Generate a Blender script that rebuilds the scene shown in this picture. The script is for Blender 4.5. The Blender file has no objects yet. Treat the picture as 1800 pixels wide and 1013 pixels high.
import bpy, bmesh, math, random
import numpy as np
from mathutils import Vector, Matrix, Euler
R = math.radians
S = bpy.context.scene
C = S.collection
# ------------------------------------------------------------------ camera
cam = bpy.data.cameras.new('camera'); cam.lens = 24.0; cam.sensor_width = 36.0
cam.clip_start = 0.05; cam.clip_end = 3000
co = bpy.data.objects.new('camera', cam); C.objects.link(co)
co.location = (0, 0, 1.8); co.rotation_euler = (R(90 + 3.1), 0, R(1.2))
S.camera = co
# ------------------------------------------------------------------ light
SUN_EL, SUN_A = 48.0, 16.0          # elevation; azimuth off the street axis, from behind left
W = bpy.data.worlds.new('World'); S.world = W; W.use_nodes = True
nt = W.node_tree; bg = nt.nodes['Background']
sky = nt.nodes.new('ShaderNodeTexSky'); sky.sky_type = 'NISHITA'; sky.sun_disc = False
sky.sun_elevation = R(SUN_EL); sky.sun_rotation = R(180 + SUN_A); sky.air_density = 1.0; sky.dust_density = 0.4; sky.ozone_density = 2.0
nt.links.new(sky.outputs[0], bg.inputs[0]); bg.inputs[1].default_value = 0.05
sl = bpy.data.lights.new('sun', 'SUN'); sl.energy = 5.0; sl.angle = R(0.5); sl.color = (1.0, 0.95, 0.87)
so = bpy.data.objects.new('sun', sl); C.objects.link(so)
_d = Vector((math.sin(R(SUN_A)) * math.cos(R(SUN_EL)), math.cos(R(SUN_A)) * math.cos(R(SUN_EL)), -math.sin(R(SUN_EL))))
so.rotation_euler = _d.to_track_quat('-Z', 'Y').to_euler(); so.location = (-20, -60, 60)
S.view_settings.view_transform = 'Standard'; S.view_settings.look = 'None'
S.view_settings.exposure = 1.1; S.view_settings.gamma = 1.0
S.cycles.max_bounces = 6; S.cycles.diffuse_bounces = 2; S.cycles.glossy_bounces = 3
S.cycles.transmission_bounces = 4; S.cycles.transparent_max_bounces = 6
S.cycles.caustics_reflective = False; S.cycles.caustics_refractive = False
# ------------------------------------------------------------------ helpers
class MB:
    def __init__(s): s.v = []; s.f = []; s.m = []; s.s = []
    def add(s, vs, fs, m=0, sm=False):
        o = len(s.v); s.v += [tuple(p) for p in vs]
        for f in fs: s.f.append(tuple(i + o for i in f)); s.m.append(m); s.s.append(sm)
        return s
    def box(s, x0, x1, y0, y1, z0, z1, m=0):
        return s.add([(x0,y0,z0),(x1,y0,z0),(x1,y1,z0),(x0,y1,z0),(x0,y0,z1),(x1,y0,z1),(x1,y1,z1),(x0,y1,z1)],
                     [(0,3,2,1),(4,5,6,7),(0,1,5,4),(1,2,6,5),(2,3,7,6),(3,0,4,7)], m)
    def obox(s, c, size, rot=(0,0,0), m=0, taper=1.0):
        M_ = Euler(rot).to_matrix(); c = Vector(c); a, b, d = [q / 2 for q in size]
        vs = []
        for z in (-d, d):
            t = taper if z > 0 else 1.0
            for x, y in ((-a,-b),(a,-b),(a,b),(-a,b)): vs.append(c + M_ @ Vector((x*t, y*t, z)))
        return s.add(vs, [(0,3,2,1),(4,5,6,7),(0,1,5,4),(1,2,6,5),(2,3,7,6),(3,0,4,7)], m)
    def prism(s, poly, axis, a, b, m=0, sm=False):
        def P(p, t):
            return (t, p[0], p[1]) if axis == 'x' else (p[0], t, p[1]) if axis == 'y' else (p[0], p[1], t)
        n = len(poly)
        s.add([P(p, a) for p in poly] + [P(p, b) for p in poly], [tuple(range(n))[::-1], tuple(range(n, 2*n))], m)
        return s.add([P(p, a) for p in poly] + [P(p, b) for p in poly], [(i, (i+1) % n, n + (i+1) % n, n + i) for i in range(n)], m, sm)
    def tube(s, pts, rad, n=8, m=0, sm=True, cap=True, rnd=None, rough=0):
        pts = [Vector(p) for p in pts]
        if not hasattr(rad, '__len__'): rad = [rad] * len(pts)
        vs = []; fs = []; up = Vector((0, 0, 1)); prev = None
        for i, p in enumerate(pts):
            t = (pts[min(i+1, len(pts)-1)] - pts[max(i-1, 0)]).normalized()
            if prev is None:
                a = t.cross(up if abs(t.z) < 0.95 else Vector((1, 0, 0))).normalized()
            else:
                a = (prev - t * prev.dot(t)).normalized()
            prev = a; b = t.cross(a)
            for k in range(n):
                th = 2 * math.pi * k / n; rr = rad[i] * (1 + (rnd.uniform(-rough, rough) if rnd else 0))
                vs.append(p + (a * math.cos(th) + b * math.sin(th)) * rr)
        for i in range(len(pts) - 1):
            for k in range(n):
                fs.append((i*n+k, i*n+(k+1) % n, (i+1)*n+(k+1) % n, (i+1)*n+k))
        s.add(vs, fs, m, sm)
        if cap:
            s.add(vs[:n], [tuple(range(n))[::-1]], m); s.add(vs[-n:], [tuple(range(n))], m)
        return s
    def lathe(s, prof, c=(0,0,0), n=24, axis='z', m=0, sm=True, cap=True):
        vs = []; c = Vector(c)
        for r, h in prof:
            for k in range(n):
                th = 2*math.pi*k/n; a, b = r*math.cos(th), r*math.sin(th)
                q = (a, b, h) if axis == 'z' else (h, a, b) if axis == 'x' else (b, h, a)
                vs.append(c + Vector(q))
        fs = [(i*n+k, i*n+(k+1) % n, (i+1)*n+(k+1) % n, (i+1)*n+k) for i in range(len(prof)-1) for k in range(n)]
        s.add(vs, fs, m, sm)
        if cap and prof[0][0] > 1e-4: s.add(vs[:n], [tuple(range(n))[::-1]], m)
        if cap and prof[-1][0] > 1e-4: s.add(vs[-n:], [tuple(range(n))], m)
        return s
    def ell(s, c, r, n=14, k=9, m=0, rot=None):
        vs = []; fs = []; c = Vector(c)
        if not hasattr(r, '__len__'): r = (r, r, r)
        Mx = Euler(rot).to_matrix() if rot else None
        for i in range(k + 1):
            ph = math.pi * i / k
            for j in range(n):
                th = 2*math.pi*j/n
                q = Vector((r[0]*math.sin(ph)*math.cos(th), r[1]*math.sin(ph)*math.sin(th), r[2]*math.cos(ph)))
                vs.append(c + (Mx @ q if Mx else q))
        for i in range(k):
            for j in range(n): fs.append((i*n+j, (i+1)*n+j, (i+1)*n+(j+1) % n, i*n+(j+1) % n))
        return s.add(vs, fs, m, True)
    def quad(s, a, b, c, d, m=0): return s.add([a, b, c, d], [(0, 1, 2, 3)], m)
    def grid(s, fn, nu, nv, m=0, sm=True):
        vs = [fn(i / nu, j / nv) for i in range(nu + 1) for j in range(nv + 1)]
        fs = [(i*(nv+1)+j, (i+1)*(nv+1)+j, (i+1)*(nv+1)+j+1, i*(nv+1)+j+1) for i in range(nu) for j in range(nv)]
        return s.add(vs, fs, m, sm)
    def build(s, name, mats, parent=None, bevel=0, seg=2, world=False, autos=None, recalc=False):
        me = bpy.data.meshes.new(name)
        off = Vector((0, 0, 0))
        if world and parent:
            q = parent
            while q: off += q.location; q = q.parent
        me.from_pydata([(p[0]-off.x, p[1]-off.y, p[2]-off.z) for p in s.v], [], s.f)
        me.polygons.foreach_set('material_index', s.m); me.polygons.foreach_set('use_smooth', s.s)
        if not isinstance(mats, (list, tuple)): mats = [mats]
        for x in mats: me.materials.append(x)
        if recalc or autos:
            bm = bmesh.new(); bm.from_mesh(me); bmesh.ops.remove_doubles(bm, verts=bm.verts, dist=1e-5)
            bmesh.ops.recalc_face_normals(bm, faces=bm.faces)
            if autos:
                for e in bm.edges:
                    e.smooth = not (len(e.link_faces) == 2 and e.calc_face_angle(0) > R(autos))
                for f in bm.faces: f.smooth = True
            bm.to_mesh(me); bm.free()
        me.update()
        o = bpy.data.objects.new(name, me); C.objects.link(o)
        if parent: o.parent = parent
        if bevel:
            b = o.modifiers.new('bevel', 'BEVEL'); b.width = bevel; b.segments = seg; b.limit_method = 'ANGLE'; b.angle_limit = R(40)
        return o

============

▶ **What the exercise asks**:
How many of the lines in the listing above hold the word "scene"? Report only that figure.

▶ **Answer to the problem**:
2